DATA SEGMENT:
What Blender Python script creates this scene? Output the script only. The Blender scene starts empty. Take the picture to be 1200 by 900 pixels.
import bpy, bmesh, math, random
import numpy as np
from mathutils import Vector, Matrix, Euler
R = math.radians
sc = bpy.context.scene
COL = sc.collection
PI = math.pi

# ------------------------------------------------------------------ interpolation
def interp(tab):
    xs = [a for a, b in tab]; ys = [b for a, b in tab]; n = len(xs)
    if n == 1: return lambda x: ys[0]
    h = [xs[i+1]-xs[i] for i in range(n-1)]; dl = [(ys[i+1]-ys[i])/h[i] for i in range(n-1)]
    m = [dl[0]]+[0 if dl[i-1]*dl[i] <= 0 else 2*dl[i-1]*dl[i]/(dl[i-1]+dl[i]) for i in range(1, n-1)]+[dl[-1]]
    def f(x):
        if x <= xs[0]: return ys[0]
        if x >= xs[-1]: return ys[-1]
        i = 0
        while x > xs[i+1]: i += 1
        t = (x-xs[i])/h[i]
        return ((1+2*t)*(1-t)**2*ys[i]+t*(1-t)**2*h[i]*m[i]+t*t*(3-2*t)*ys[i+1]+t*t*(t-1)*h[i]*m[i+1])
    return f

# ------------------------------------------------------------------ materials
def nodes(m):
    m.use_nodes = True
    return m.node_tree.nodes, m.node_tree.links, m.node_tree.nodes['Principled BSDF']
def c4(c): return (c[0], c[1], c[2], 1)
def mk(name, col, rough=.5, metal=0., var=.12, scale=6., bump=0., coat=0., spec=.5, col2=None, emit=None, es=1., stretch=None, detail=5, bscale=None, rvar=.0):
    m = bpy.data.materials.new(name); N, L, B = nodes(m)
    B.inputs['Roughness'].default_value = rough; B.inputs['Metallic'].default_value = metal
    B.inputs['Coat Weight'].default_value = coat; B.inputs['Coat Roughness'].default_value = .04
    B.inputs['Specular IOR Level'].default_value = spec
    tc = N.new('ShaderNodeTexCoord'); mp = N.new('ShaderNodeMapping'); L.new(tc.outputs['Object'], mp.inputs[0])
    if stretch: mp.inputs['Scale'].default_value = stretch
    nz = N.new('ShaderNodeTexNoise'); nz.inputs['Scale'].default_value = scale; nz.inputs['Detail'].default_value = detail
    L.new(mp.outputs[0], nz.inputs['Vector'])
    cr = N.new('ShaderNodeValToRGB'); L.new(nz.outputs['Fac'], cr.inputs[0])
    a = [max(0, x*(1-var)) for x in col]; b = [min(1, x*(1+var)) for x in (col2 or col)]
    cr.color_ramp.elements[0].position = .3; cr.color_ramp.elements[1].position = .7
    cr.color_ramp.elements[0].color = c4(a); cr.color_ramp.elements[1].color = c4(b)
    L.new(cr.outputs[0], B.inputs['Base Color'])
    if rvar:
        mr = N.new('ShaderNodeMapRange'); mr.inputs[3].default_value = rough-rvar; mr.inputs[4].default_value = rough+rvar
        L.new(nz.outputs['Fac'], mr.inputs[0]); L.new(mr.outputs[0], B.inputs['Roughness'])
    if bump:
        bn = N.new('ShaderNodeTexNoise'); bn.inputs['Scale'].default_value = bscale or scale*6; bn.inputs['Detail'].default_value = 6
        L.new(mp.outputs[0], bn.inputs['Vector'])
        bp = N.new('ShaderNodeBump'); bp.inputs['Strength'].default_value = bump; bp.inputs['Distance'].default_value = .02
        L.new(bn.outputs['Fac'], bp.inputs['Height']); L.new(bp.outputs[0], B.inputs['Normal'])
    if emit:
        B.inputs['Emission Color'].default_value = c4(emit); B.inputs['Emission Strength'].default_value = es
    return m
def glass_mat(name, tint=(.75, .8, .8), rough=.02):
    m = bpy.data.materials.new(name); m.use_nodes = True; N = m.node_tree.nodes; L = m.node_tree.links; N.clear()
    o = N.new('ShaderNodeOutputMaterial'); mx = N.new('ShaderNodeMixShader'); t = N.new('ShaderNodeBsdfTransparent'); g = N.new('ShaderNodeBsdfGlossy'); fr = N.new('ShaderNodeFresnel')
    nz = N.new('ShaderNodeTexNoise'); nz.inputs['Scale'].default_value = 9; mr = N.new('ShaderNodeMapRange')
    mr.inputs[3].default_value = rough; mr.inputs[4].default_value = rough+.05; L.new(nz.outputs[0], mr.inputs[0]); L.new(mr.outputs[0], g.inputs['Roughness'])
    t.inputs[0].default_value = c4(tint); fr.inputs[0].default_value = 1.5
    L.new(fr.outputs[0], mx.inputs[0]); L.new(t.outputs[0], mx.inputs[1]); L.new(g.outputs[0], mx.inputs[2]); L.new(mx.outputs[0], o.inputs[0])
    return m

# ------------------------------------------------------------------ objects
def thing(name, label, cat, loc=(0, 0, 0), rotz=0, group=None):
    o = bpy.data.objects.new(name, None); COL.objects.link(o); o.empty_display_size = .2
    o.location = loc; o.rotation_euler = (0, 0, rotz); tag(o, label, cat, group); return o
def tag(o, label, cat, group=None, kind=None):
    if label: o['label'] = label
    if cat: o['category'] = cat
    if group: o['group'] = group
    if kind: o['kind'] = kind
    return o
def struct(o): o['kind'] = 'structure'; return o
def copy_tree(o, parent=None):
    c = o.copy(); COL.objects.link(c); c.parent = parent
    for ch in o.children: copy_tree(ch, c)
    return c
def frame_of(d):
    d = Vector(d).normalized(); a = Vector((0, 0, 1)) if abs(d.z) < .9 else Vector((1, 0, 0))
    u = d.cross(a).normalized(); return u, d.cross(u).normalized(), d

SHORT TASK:
Reproduce all of the data exactly as given.

OUTPUT BELOW:
What Blender Python script creates this scene? Output the script only. The Blender scene starts empty. Take the picture to be 1200 by 900 pixels.
import bpy, bmesh, math, random
import numpy as np
from mathutils import Vector, Matrix, Euler
R = math.radians
sc = bpy.context.scene
COL = sc.collection
PI = math.pi

# ------------------------------------------------------------------ interpolation
def interp(tab):
    xs = [a for a, b in tab]; ys = [b for a, b in tab]; n = len(xs)
    if n == 1: return lambda x: ys[0]
    h = [xs[i+1]-xs[i] for i in range(n-1)]; dl = [(ys[i+1]-ys[i])/h[i] for i in range(n-1)]
    m = [dl[0]]+[0 if dl[i-1]*dl[i] <= 0 else 2*dl[i-1]*dl[i]/(dl[i-1]+dl[i]) for i in range(1, n-1)]+[dl[-1]]
    def f(x):
        if x <= xs[0]: return ys[0]
        if x >= xs[-1]: return ys[-1]
        i = 0
        while x > xs[i+1]: i += 1
        t = (x-xs[i])/h[i]
        return ((1+2*t)*(1-t)**2*ys[i]+t*(1-t)**2*h[i]*m[i]+t*t*(3-2*t)*ys[i+1]+t*t*(t-1)*h[i]*m[i+1])
    return f

# ------------------------------------------------------------------ materials
def nodes(m):
    m.use_nodes = True
    return m.node_tree.nodes, m.node_tree.links, m.node_tree.nodes['Principled BSDF']
def c4(c): return (c[0], c[1], c[2], 1)
def mk(name, col, rough=.5, metal=0., var=.12, scale=6., bump=0., coat=0., spec=.5, col2=None, emit=None, es=1., stretch=None, detail=5, bscale=None, rvar=.0):
    m = bpy.data.materials.new(name); N, L, B = nodes(m)
    B.inputs['Roughness'].default_value = rough; B.inputs['Metallic'].default_value = metal
    B.inputs['Coat Weight'].default_value = coat; B.inputs['Coat Roughness'].default_value = .04
    B.inputs['Specular IOR Level'].default_value = spec
    tc = N.new('ShaderNodeTexCoord'); mp = N.new('ShaderNodeMapping'); L.new(tc.outputs['Object'], mp.inputs[0])
    if stretch: mp.inputs['Scale'].default_value = stretch
    nz = N.new('ShaderNodeTexNoise'); nz.inputs['Scale'].default_value = scale; nz.inputs['Detail'].default_value = detail
    L.new(mp.outputs[0], nz.inputs['Vector'])
    cr = N.new('ShaderNodeValToRGB'); L.new(nz.outputs['Fac'], cr.inputs[0])
    a = [max(0, x*(1-var)) for x in col]; b = [min(1, x*(1+var)) for x in (col2 or col)]
    cr.color_ramp.elements[0].position = .3; cr.color_ramp.elements[1].position = .7
    cr.color_ramp.elements[0].color = c4(a); cr.color_ramp.elements[1].color = c4(b)
    L.new(cr.outputs[0], B.inputs['Base Color'])
    if rvar:
        mr = N.new('ShaderNodeMapRange'); mr.inputs[3].default_value = rough-rvar; mr.inputs[4].default_value = rough+rvar
        L.new(nz.outputs['Fac'], mr.inputs[0]); L.new(mr.outputs[0], B.inputs['Roughness'])
    if bump:
        bn = N.new('ShaderNodeTexNoise'); bn.inputs['Scale'].default_value = bscale or scale*6; bn.inputs['Detail'].default_value = 6
        L.new(mp.outputs[0], bn.inputs['Vector'])
        bp = N.new('ShaderNodeBump'); bp.inputs['Strength'].default_value = bump; bp.inputs['Distance'].default_value = .02
        L.new(bn.outputs['Fac'], bp.inputs['Height']); L.new(bp.outputs[0], B.inputs['Normal'])
    if emit:
        B.inputs['Emission Color'].default_value = c4(emit); B.inputs['Emission Strength'].default_value = es
    return m
def glass_mat(name, tint=(.75, .8, .8), rough=.02):
    m = bpy.data.materials.new(name); m.use_nodes = True; N = m.node_tree.nodes; L = m.node_tree.links; N.clear()
    o = N.new('ShaderNodeOutputMaterial'); mx = N.new('ShaderNodeMixShader'); t = N.new('ShaderNodeBsdfTransparent'); g = N.new('ShaderNodeBsdfGlossy'); fr = N.new('ShaderNodeFresnel')
    nz = N.new('ShaderNodeTexNoise'); nz.inputs['Scale'].default_value = 9; mr = N.new('ShaderNodeMapRange')
    mr.inputs[3].default_value = rough; mr.inputs[4].default_value = rough+.05; L.new(nz.outputs[0], mr.inputs[0]); L.new(mr.outputs[0], g.inputs['Roughness'])
    t.inputs[0].default_value = c4(tint); fr.inputs[0].default_value = 1.5
    L.new(fr.outputs[0], mx.inputs[0]); L.new(t.outputs[0], mx.inputs[1]); L.new(g.outputs[0], mx.inputs[2]); L.new(mx.outputs[0], o.inputs[0])
    return m

# ------------------------------------------------------------------ objects
def thing(name, label, cat, loc=(0, 0, 0), rotz=0, group=None):
    o = bpy.data.objects.new(name, None); COL.objects.link(o); o.empty_display_size = .2
    o.location = loc; o.rotation_euler = (0, 0, rotz); tag(o, label, cat, group); return o
def tag(o, label, cat, group=None, kind=None):
    if label: o['label'] = label
    if cat: o['category'] = cat
    if group: o['group'] = group
    if kind: o['kind'] = kind
    return o
def struct(o): o['kind'] = 'structure'; return o
def copy_tree(o, parent=None):
    c = o.copy(); COL.objects.link(c); c.parent = parent
    for ch in o.children: copy_tree(ch, c)
    return c
def frame_of(d):
    d = Vector(d).normalized(); a = Vector((0, 0, 1)) if abs(d.z) < .9 else Vector((1, 0, 0))
    u = d.cross(a).normalized(); return u, d.cross(u).normalized(), d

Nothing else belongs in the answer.